ARRESTATO SENZA MOTIVO. Chum Mey era un meccanico e lavorava per gli Khmer rossi quando è stato arrestato senza preavviso il 28 ottobre 1978. «Ancora oggi non so perché». Per dodici giorni è stato torturato tre volte al giorno. «Potevo sopportare il dolore delle percosse e delle unghie strappate, ma gli elettroshock comminati attraverso elettrodi dentro le orecchie erano insopportabili». Oggi l’uomo è sordo da un orecchio e ogni volta che gira il capo sente il rumore dell’acqua. «Quando mi torturavano così, ammettevo qualunque cosa. Non sapevo distinguere il giusto dallo sbagliato».

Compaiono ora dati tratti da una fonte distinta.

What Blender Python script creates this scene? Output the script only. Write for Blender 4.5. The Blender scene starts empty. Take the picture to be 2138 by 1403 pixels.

IL PERDONO. Se Chum Mey è ancora vivo è solo perché sapeva aggiustare le macchine da scrivere, necessarie per scrivere a tavolino le confessioni degli interrogati. Il regime di Pol Pot cadde prima che potessero ucciderlo. Oggi si reca ogni giorno al museo per non dimenticare e perché il male fatto non venga dimenticato. Ma sorride: «La gente non capisce perché. Lo faccio per non vedere i turisti piangere, altrimenti scoppio in lacrime anch’io». I suoi aguzzini li ha già perdonati: «Se quelle guardie non mi avessero torturato per estorcermi una falsa confessione, sarebbe stati giustiziati. Non posso garantire che al posto loro avrei agito diversamente».